*RECORDED INFORMATION*:
•••••

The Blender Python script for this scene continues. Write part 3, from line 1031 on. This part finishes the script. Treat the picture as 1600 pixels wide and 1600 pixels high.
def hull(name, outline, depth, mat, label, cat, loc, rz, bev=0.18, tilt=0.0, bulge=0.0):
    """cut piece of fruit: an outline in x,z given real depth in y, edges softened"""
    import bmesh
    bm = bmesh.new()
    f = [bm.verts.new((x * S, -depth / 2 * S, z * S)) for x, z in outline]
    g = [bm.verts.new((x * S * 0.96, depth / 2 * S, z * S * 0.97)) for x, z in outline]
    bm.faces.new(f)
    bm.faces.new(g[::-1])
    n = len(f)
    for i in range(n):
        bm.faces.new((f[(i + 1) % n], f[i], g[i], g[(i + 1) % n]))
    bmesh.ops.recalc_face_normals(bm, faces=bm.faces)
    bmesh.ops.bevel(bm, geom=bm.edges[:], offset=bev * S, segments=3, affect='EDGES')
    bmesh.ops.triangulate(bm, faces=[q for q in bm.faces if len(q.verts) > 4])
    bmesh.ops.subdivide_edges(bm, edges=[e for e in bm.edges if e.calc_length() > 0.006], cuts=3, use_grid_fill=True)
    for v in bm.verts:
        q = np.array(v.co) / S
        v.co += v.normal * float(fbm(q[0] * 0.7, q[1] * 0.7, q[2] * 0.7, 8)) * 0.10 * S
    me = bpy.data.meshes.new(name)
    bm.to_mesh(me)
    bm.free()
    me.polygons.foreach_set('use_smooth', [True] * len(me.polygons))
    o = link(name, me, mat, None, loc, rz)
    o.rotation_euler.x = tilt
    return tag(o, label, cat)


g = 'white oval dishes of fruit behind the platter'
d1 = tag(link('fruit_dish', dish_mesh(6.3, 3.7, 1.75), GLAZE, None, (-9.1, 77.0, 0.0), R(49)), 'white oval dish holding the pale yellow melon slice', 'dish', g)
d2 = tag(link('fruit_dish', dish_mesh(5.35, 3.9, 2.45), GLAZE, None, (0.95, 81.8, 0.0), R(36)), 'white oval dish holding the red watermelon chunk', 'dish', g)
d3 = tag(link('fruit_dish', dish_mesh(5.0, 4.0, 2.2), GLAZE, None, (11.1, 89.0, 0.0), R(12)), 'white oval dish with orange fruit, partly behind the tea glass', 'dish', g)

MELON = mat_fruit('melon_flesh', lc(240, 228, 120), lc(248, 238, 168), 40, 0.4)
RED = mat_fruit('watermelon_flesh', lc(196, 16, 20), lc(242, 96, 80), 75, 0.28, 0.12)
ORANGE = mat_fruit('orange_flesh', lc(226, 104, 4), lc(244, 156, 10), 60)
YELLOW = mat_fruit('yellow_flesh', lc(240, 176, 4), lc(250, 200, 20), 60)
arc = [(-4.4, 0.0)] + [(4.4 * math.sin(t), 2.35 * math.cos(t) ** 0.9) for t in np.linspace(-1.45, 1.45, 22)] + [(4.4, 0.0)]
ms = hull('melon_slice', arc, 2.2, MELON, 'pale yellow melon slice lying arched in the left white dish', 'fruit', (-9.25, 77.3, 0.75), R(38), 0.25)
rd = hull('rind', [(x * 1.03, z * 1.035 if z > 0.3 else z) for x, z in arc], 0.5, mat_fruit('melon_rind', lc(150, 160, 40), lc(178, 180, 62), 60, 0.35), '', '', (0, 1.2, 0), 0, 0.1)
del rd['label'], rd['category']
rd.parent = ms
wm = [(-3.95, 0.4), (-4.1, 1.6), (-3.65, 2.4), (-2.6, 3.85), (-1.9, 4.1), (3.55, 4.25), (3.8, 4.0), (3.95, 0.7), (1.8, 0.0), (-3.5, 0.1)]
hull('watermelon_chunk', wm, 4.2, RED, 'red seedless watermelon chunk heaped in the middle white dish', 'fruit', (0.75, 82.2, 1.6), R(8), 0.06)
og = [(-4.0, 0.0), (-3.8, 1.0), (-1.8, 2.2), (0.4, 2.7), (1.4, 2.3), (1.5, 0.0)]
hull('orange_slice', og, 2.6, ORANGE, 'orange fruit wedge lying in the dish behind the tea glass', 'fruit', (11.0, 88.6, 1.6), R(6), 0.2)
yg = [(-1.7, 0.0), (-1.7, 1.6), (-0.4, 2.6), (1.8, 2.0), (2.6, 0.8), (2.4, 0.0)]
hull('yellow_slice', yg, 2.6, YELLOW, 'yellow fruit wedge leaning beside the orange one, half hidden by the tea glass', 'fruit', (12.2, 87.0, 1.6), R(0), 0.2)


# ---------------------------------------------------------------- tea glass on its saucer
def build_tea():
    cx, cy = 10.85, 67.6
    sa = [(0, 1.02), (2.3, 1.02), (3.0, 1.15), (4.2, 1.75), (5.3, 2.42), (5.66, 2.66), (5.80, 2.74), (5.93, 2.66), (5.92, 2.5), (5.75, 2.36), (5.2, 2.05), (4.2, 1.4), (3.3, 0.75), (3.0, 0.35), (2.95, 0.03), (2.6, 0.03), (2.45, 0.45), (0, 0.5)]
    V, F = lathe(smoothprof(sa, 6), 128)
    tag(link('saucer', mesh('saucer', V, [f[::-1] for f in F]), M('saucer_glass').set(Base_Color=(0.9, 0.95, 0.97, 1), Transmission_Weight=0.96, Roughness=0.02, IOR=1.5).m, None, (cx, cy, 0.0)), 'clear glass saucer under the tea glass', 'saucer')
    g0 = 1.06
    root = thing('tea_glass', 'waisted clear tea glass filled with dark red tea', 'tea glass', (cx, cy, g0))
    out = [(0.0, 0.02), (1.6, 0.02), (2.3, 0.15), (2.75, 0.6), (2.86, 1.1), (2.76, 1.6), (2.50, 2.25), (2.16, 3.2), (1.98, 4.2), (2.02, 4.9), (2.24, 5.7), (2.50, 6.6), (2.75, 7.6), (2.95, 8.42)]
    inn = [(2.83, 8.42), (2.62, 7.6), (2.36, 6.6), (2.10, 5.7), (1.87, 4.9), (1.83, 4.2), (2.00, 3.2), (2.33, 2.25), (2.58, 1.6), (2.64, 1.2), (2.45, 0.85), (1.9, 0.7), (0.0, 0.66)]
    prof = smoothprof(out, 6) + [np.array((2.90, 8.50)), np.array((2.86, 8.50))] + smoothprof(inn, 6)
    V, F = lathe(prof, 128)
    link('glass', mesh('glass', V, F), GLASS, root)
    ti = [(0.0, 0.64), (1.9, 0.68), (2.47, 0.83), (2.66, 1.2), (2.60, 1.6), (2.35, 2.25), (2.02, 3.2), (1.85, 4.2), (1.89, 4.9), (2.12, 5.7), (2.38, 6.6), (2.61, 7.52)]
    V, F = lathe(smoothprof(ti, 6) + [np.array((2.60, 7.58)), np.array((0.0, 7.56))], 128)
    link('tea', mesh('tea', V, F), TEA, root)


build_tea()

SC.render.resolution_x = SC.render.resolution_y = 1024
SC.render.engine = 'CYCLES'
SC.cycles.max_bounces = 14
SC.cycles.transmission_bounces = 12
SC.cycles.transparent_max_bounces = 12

•••••

*WHAT TO DO*:
Extract each line of the material exactly as it stands.

*REPLY*:
The Blender Python script for this scene continues. Write part 3, from line 1031 on. This part finishes the script. Treat the picture as 1600 pixels wide and 1600 pixels high.
def hull(name, outline, depth, mat, label, cat, loc, rz, bev=0.18, tilt=0.0, bulge=0.0):
    """cut piece of fruit: an outline in x,z given real depth in y, edges softened"""
    import bmesh
    bm = bmesh.new()
    f = [bm.verts.new((x * S, -depth / 2 * S, z * S)) for x, z in outline]
    g = [bm.verts.new((x * S * 0.96, depth / 2 * S, z * S * 0.97)) for x, z in outline]
    bm.faces.new(f)
    bm.faces.new(g[::-1])
    n = len(f)
    for i in range(n):
        bm.faces.new((f[(i + 1) % n], f[i], g[i], g[(i + 1) % n]))
    bmesh.ops.recalc_face_normals(bm, faces=bm.faces)
    bmesh.ops.bevel(bm, geom=bm.edges[:], offset=bev * S, segments=3, affect='EDGES')
    bmesh.ops.triangulate(bm, faces=[q for q in bm.faces if len(q.verts) > 4])
    bmesh.ops.subdivide_edges(bm, edges=[e for e in bm.edges if e.calc_length() > 0.006], cuts=3, use_grid_fill=True)
    for v in bm.verts:
        q = np.array(v.co) / S
        v.co += v.normal * float(fbm(q[0] * 0.7, q[1] * 0.7, q[2] * 0.7, 8)) * 0.10 * S
    me = bpy.data.meshes.new(name)
    bm.to_mesh(me)
    bm.free()
    me.polygons.foreach_set('use_smooth', [True] * len(me.polygons))
    o = link(name, me, mat, None, loc, rz)
    o.rotation_euler.x = tilt
    return tag(o, label, cat)


g = 'white oval dishes of fruit behind the platter'
d1 = tag(link('fruit_dish', dish_mesh(6.3, 3.7, 1.75), GLAZE, None, (-9.1, 77.0, 0.0), R(49)), 'white oval dish holding the pale yellow melon slice', 'dish', g)
d2 = tag(link('fruit_dish', dish_mesh(5.35, 3.9, 2.45), GLAZE, None, (0.95, 81.8, 0.0), R(36)), 'white oval dish holding the red watermelon chunk', 'dish', g)
d3 = tag(link('fruit_dish', dish_mesh(5.0, 4.0, 2.2), GLAZE, None, (11.1, 89.0, 0.0), R(12)), 'white oval dish with orange fruit, partly behind the tea glass', 'dish', g)

MELON = mat_fruit('melon_flesh', lc(240, 228, 120), lc(248, 238, 168), 40, 0.4)
RED = mat_fruit('watermelon_flesh', lc(196, 16, 20), lc(242, 96, 80), 75, 0.28, 0.12)
ORANGE = mat_fruit('orange_flesh', lc(226, 104, 4), lc(244, 156, 10), 60)
YELLOW = mat_fruit('yellow_flesh', lc(240, 176, 4), lc(250, 200, 20), 60)
arc = [(-4.4, 0.0)] + [(4.4 * math.sin(t), 2.35 * math.cos(t) ** 0.9) for t in np.linspace(-1.45, 1.45, 22)] + [(4.4, 0.0)]
ms = hull('melon_slice', arc, 2.2, MELON, 'pale yellow melon slice lying arched in the left white dish', 'fruit', (-9.25, 77.3, 0.75), R(38), 0.25)
rd = hull('rind', [(x * 1.03, z * 1.035 if z > 0.3 else z) for x, z in arc], 0.5, mat_fruit('melon_rind', lc(150, 160, 40), lc(178, 180, 62), 60, 0.35), '', '', (0, 1.2, 0), 0, 0.1)
del rd['label'], rd['category']
rd.parent = ms
wm = [(-3.95, 0.4), (-4.1, 1.6), (-3.65, 2.4), (-2.6, 3.85), (-1.9, 4.1), (3.55, 4.25), (3.8, 4.0), (3.95, 0.7), (1.8, 0.0), (-3.5, 0.1)]
hull('watermelon_chunk', wm, 4.2, RED, 'red seedless watermelon chunk heaped in the middle white dish', 'fruit', (0.75, 82.2, 1.6), R(8), 0.06)
og = [(-4.0, 0.0), (-3.8, 1.0), (-1.8, 2.2), (0.4, 2.7), (1.4, 2.3), (1.5, 0.0)]
hull('orange_slice', og, 2.6, ORANGE, 'orange fruit wedge lying in the dish behind the tea glass', 'fruit', (11.0, 88.6, 1.6), R(6), 0.2)
yg = [(-1.7, 0.0), (-1.7, 1.6), (-0.4, 2.6), (1.8, 2.0), (2.6, 0.8), (2.4, 0.0)]
hull('yellow_slice', yg, 2.6, YELLOW, 'yellow fruit wedge leaning beside the orange one, half hidden by the tea glass', 'fruit', (12.2, 87.0, 1.6), R(0), 0.2)


# ---------------------------------------------------------------- tea glass on its saucer
def build_tea():
    cx, cy = 10.85, 67.6
    sa = [(0, 1.02), (2.3, 1.02), (3.0, 1.15), (4.2, 1.75), (5.3, 2.42), (5.66, 2.66), (5.80, 2.74), (5.93, 2.66), (5.92, 2.5), (5.75, 2.36), (5.2, 2.05), (4.2, 1.4), (3.3, 0.75), (3.0, 0.35), (2.95, 0.03), (2.6, 0.03), (2.45, 0.45), (0, 0.5)]
    V, F = lathe(smoothprof(sa, 6), 128)
    tag(link('saucer', mesh('saucer', V, [f[::-1] for f in F]), M('saucer_glass').set(Base_Color=(0.9, 0.95, 0.97, 1), Transmission_Weight=0.96, Roughness=0.02, IOR=1.5).m, None, (cx, cy, 0.0)), 'clear glass saucer under the tea glass', 'saucer')
    g0 = 1.06
    root = thing('tea_glass', 'waisted clear tea glass filled with dark red tea', 'tea glass', (cx, cy, g0))
    out = [(0.0, 0.02), (1.6, 0.02), (2.3, 0.15), (2.75, 0.6), (2.86, 1.1), (2.76, 1.6), (2.50, 2.25), (2.16, 3.2), (1.98, 4.2), (2.02, 4.9), (2.24, 5.7), (2.50, 6.6), (2.75, 7.6), (2.95, 8.42)]
    inn = [(2.83, 8.42), (2.62, 7.6), (2.36, 6.6), (2.10, 5.7), (1.87, 4.9), (1.83, 4.2), (2.00, 3.2), (2.33, 2.25), (2.58, 1.6), (2.64, 1.2), (2.45, 0.85), (1.9, 0.7), (0.0, 0.66)]
    prof = smoothprof(out, 6) + [np.array((2.90, 8.50)), np.array((2.86, 8.50))] + smoothprof(inn, 6)
    V, F = lathe(prof, 128)
    link('glass', mesh('glass', V, F), GLASS, root)
    ti = [(0.0, 0.64), (1.9, 0.68), (2.47, 0.83), (2.66, 1.2), (2.60, 1.6), (2.35, 2.25), (2.02, 3.2), (1.85, 4.2), (1.89, 4.9), (2.12, 5.7), (2.38, 6.6), (2.61, 7.52)]
    V, F = lathe(smoothprof(ti, 6) + [np.array((2.60, 7.58)), np.array((0.0, 7.56))], 128)
    link('tea', mesh('tea', V, F), TEA, root)


build_tea()

SC.render.resolution_x = SC.render.resolution_y = 1024
SC.render.engine = 'CYCLES'
SC.cycles.max_bounces = 14
SC.cycles.transmission_bounces = 12
SC.cycles.transparent_max_bounces = 12